**Source excerpt**
»»

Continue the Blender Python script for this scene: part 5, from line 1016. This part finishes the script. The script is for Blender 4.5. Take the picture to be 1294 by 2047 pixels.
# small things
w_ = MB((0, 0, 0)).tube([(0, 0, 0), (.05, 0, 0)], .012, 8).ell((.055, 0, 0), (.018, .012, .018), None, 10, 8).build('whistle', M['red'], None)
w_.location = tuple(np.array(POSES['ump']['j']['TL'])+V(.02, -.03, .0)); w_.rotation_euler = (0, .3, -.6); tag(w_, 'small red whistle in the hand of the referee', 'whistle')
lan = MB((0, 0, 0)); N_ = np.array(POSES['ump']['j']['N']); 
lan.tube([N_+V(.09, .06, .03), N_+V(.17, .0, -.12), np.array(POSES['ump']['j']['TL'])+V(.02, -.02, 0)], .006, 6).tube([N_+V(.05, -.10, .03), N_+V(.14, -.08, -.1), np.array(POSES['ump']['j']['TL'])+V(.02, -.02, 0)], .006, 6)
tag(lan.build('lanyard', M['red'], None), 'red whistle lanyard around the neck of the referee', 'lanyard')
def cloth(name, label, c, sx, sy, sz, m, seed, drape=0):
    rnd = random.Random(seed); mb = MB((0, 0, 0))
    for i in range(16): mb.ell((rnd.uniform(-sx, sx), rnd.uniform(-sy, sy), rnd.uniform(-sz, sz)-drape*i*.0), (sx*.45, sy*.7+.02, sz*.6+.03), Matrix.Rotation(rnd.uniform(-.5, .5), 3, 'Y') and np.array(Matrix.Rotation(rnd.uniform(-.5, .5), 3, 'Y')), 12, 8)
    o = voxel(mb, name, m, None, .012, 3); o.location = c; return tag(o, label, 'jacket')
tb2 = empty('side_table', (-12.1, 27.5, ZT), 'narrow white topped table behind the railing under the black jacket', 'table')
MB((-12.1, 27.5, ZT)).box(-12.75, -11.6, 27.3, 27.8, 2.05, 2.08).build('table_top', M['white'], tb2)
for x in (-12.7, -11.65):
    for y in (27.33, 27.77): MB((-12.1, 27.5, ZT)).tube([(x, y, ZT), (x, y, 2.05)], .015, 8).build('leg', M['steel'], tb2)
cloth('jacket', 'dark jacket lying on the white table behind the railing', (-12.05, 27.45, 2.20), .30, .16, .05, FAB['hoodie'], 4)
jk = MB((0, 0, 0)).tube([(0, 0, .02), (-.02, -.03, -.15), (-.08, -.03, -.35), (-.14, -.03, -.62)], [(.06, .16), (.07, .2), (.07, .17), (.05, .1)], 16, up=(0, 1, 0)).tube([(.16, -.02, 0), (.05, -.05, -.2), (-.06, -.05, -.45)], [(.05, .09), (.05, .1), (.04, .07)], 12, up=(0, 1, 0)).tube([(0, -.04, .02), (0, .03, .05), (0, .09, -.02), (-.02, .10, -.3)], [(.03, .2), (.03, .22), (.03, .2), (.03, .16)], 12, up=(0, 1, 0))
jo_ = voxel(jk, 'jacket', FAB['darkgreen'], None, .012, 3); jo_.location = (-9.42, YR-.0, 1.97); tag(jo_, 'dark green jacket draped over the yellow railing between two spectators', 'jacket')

««

Give back all the data exactly as written.

Continue the Blender Python script for this scene: part 5, from line 1016. This part finishes the script. The script is for Blender 4.5. Take the picture to be 1294 by 2047 pixels.
# small things
w_ = MB((0, 0, 0)).tube([(0, 0, 0), (.05, 0, 0)], .012, 8).ell((.055, 0, 0), (.018, .012, .018), None, 10, 8).build('whistle', M['red'], None)
w_.location = tuple(np.array(POSES['ump']['j']['TL'])+V(.02, -.03, .0)); w_.rotation_euler = (0, .3, -.6); tag(w_, 'small red whistle in the hand of the referee', 'whistle')
lan = MB((0, 0, 0)); N_ = np.array(POSES['ump']['j']['N']); 
lan.tube([N_+V(.09, .06, .03), N_+V(.17, .0, -.12), np.array(POSES['ump']['j']['TL'])+V(.02, -.02, 0)], .006, 6).tube([N_+V(.05, -.10, .03), N_+V(.14, -.08, -.1), np.array(POSES['ump']['j']['TL'])+V(.02, -.02, 0)], .006, 6)
tag(lan.build('lanyard', M['red'], None), 'red whistle lanyard around the neck of the referee', 'lanyard')
def cloth(name, label, c, sx, sy, sz, m, seed, drape=0):
    rnd = random.Random(seed); mb = MB((0, 0, 0))
    for i in range(16): mb.ell((rnd.uniform(-sx, sx), rnd.uniform(-sy, sy), rnd.uniform(-sz, sz)-drape*i*.0), (sx*.45, sy*.7+.02, sz*.6+.03), Matrix.Rotation(rnd.uniform(-.5, .5), 3, 'Y') and np.array(Matrix.Rotation(rnd.uniform(-.5, .5), 3, 'Y')), 12, 8)
    o = voxel(mb, name, m, None, .012, 3); o.location = c; return tag(o, label, 'jacket')
tb2 = empty('side_table', (-12.1, 27.5, ZT), 'narrow white topped table behind the railing under the black jacket', 'table')
MB((-12.1, 27.5, ZT)).box(-12.75, -11.6, 27.3, 27.8, 2.05, 2.08).build('table_top', M['white'], tb2)
for x in (-12.7, -11.65):
    for y in (27.33, 27.77): MB((-12.1, 27.5, ZT)).tube([(x, y, ZT), (x, y, 2.05)], .015, 8).build('leg', M['steel'], tb2)
cloth('jacket', 'dark jacket lying on the white table behind the railing', (-12.05, 27.45, 2.20), .30, .16, .05, FAB['hoodie'], 4)
jk = MB((0, 0, 0)).tube([(0, 0, .02), (-.02, -.03, -.15), (-.08, -.03, -.35), (-.14, -.03, -.62)], [(.06, .16), (.07, .2), (.07, .17), (.05, .1)], 16, up=(0, 1, 0)).tube([(.16, -.02, 0), (.05, -.05, -.2), (-.06, -.05, -.45)], [(.05, .09), (.05, .1), (.04, .07)], 12, up=(0, 1, 0)).tube([(0, -.04, .02), (0, .03, .05), (0, .09, -.02), (-.02, .10, -.3)], [(.03, .2), (.03, .22), (.03, .2), (.03, .16)], 12, up=(0, 1, 0))
jo_ = voxel(jk, 'jacket', FAB['darkgreen'], None, .012, 3); jo_.location = (-9.42, YR-.0, 1.97); tag(jo_, 'dark green jacket draped over the yellow railing between two spectators', 'jacket')